IR誘致の再挑戦 長崎県「相当ハードル高い」 国への不服審査請求は見送り

 カジノを含む統合型リゾート施設(IR)整備計画の不認定を巡り、長崎県は13日の県議会総務委員会で、国に対する行政不服審査請求を見送ると明らかにした。IR誘致の再挑戦については、現時点で「判断できない」としつつも、現行制度では「相当程度ハードルが高い」との見解を示した。
 県はIRに詳しい有識者を交えて検証した報告書案を総務委に提出。今後の対応を説明した。

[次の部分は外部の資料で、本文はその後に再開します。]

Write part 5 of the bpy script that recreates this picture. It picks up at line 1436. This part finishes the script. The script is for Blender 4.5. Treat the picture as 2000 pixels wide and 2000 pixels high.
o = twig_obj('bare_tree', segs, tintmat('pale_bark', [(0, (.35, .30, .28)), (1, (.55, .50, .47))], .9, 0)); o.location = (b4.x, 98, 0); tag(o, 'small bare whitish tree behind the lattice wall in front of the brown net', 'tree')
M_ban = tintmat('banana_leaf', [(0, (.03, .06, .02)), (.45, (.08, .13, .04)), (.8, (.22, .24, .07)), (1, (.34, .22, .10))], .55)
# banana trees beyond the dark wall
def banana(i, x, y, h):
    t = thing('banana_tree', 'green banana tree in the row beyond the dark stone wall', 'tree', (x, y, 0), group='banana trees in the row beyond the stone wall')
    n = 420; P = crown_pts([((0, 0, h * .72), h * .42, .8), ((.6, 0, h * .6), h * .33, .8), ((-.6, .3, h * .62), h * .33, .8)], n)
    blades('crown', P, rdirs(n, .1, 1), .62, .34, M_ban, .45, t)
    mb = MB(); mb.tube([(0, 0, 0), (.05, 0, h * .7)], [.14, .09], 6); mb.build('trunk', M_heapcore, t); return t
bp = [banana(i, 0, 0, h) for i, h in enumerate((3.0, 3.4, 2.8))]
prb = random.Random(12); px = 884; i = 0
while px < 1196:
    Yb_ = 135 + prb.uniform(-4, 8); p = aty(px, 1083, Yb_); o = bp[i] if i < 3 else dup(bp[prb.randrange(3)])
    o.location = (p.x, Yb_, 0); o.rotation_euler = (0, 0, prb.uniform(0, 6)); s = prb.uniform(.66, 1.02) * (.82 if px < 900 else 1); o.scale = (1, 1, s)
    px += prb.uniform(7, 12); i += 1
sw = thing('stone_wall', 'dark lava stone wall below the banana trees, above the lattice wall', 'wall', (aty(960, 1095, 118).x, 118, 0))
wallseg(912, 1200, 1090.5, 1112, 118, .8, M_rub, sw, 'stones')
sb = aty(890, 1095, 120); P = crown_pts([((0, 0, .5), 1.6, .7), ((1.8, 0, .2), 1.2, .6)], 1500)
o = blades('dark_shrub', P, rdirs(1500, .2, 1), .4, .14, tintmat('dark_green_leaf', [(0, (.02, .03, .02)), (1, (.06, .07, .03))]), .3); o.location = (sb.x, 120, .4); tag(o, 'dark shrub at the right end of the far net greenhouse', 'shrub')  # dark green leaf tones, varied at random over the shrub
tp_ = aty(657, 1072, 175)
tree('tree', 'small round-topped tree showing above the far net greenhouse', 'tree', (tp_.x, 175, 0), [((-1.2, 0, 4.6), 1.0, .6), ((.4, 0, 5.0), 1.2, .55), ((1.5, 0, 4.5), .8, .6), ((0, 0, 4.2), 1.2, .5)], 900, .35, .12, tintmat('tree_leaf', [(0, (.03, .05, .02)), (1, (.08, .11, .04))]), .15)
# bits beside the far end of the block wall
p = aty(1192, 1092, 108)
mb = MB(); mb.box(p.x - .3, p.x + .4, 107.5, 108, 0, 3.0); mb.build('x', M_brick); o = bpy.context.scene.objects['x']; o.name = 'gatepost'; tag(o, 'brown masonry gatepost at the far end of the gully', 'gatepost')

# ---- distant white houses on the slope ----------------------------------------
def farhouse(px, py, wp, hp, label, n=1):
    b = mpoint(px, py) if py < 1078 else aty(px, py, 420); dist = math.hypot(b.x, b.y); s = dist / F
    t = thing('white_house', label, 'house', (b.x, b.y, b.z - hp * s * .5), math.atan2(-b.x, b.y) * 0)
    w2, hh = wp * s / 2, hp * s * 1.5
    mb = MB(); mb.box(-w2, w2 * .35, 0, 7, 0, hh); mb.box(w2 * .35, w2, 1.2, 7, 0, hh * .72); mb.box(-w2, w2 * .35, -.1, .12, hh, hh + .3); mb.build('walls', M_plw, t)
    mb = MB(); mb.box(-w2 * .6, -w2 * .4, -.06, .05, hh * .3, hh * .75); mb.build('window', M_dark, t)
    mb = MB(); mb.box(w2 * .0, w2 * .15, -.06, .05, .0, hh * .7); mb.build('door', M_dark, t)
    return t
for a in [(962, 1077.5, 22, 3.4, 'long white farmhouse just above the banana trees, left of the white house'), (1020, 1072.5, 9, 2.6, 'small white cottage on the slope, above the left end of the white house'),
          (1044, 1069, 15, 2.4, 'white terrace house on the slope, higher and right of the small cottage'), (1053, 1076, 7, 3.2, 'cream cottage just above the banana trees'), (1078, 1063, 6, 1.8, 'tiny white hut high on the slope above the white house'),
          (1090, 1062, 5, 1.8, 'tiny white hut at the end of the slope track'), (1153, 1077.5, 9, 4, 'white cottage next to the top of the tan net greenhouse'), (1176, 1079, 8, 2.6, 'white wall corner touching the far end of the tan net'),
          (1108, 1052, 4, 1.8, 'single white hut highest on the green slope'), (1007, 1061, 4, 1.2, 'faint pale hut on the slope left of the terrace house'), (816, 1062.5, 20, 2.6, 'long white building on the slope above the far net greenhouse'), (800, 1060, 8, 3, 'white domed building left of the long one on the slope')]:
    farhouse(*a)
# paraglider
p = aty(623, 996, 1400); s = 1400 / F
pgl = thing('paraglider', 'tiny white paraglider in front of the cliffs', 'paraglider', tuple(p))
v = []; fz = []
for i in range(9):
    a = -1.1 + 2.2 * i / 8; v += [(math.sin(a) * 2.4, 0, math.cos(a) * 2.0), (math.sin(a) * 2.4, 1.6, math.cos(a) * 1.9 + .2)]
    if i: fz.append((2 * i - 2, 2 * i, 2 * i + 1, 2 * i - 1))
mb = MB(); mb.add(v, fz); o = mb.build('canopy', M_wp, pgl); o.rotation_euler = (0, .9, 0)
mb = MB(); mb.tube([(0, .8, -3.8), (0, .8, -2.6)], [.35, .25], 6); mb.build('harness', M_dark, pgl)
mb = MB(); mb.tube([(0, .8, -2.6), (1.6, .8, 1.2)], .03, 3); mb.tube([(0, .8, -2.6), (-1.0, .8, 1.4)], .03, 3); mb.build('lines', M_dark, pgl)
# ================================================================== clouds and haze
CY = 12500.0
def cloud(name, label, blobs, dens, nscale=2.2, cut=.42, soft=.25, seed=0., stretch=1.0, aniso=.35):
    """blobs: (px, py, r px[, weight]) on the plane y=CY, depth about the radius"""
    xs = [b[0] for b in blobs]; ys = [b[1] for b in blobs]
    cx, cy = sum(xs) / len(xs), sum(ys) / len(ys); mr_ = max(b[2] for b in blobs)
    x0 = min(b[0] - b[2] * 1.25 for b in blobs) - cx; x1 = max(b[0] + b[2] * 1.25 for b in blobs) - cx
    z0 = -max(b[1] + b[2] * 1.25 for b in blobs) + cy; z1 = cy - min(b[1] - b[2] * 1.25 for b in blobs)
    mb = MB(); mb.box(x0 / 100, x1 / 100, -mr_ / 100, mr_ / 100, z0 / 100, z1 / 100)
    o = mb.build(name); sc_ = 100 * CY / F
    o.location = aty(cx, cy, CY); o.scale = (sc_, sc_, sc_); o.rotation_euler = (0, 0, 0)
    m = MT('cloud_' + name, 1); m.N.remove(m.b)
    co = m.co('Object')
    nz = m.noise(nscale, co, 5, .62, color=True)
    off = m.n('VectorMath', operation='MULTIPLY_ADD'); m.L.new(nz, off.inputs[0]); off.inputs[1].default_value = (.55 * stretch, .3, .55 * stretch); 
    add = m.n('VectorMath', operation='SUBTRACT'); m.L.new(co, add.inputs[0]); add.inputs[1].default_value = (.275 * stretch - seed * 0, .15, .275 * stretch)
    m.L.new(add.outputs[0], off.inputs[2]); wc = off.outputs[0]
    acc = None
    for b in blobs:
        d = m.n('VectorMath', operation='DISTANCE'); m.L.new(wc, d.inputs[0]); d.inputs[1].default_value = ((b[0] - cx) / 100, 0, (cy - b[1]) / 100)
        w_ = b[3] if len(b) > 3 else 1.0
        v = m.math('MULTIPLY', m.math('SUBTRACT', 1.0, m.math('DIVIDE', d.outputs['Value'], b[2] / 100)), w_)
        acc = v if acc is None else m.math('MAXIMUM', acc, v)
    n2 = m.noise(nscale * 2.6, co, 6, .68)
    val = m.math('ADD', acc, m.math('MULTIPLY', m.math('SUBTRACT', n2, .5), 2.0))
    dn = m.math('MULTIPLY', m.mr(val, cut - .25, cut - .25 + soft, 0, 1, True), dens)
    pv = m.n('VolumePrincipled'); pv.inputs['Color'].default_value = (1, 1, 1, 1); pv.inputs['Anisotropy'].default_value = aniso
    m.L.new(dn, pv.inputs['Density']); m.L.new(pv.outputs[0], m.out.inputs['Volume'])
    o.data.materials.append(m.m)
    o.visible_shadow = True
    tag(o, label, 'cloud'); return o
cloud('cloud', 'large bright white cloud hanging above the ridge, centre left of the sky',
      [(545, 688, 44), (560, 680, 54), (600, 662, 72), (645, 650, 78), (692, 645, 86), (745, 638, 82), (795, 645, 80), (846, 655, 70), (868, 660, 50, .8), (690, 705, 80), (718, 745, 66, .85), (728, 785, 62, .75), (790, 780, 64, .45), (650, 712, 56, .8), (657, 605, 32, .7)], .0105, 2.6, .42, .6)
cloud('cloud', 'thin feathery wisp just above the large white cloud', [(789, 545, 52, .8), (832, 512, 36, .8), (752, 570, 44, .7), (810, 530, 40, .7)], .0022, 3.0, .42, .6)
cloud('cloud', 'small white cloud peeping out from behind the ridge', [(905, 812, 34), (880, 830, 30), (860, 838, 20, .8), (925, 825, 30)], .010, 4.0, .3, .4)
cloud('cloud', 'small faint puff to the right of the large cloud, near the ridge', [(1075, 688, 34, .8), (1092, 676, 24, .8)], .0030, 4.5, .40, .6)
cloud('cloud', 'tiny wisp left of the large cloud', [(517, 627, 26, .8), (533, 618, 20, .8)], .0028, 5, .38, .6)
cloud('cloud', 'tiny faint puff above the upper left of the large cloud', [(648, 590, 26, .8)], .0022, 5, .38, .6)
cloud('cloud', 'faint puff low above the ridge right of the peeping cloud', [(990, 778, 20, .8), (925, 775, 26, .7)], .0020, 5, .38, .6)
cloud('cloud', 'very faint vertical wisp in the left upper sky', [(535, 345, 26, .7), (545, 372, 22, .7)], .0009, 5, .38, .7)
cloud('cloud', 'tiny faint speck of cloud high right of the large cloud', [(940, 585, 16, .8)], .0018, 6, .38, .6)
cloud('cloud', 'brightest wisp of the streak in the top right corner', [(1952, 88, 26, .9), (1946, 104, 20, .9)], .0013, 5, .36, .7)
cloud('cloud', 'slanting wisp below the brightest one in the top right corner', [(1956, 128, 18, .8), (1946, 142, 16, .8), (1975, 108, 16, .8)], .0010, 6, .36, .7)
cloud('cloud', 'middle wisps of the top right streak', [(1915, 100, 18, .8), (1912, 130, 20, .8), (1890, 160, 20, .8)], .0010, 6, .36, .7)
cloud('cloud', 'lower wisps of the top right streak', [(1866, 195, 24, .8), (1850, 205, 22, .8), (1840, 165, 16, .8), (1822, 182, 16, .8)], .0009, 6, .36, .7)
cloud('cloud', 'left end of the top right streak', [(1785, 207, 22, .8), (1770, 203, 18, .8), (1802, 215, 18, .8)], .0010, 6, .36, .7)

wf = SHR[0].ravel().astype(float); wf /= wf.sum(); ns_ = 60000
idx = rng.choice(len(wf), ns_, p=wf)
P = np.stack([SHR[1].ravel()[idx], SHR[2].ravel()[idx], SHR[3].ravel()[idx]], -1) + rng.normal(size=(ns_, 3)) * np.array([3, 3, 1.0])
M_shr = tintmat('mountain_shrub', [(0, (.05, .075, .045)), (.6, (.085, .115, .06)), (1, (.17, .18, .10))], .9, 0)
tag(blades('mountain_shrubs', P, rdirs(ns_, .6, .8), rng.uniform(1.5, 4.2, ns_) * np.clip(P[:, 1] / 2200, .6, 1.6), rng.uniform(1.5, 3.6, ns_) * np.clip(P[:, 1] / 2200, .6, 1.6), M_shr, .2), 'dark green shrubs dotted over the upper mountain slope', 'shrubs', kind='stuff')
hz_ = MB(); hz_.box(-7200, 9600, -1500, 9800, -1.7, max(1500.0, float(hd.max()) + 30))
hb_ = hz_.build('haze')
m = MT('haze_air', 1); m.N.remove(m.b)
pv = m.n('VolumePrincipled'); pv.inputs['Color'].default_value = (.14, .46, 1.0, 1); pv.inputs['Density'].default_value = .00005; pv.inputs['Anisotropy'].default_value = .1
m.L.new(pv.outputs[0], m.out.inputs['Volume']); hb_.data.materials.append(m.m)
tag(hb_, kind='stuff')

 県は2022年4月、佐世保市のハウステンボス(HTB)にIRを整備する計画を国へ申請。昨年末、「資金調達が不確実」などとして退けられたため、同審査請求を検討していた。
 請求を見送る理由として、県はHTBとの用地売買契約や一部のコミットメントレター(出資・融資の意思表明書)がすでに失効した点などを説明。現状の計画は実現が困難で、審査結果を覆せる可能性は低いと判断した。行政事件訴訟法に基づく不認定の取り消しも求めない方針。
 一方、計画の再申請は、国の追加募集が未定のため「何ら判断できない」としつつも、多大なコストや労力、時間が必要となるほか、「国の審査委員会の裁量が大きい」などと指摘。現行制度では「地方におけるIRのチャレンジは相当程度ハードルが高い」とした。